Riley, after winning championships as a player and assistant, won five more as a coach — four with the “Showtime” Los Angeles Lakers of the 1980s, and another with the Miami Heat in 2006. It took that final title, Riley said, to convince a lot of people that he really was a good coach.

“I truly believe that what happened in Miami validated what probably a lot of people felt that I might not be able to do, and that what I did in New York and what I did in L.A. maybe was because there was just a lot of good players,” said Riley, now president of the Heat.

Dantley, who made it in after being a finalist for the Hall of Fame six other times, also spoke of validation. He played for seven NBA teams during his 15-year career, scoring over 23,000 points. But he never felt that he got the respect he deserved.

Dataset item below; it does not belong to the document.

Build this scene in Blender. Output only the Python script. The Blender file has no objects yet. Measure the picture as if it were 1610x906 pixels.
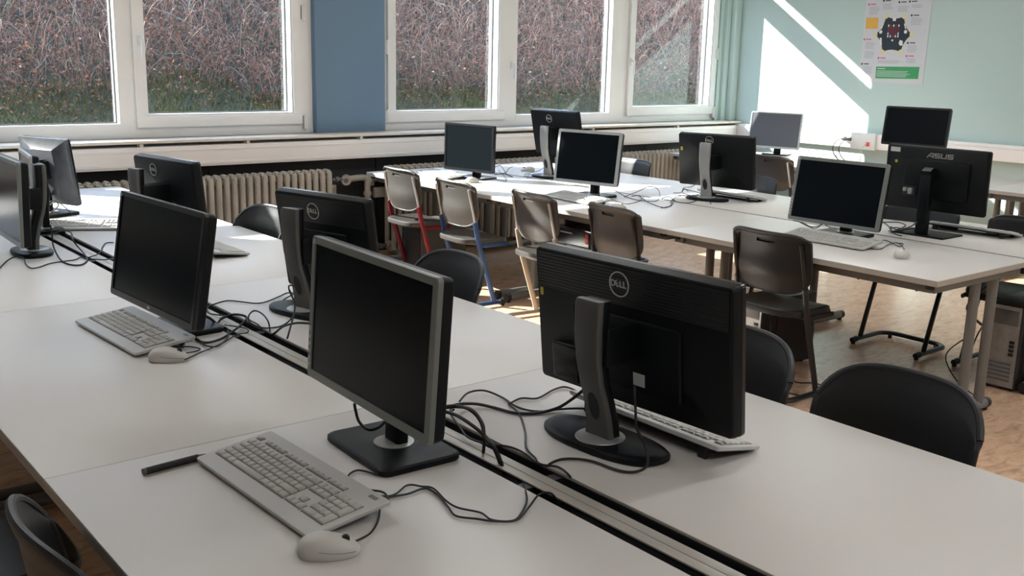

“Ever since I’ve been in high school, I’ve dominated at every level, but my critics always had something to say about me,” Dantley said. “All those other guys, they were supposed to get in, they were talented. But I got in through hard work.”

Rush, a pioneer in women’s sports, had been nominated five other times. That’s just 10 fewer than the number of games she lost in her coaching career. She was 149-15 in her seven years at Immaculata, leading her team to three consecutive national championships between 1972-74, despite playing with no gym, and one set of uniforms. She could only take eight players to the first championship tournament, and had to fly standby.

“I accept this honor for all of the women who coached and played so many years ago, who have been forgotten, whose scores and skills have never been brought to the fore, but they played for the love of the game,” she said.

Davidson, whose teams have won three NBA titles and two in the WNBA, enters the Hall of Fame as a contributor. He played a key role in structuring the NBA’s salary cap and free agency systems. Davidson was also among the first owners to put NBA teams on private planes and luxury boxes closer to the court in arenas.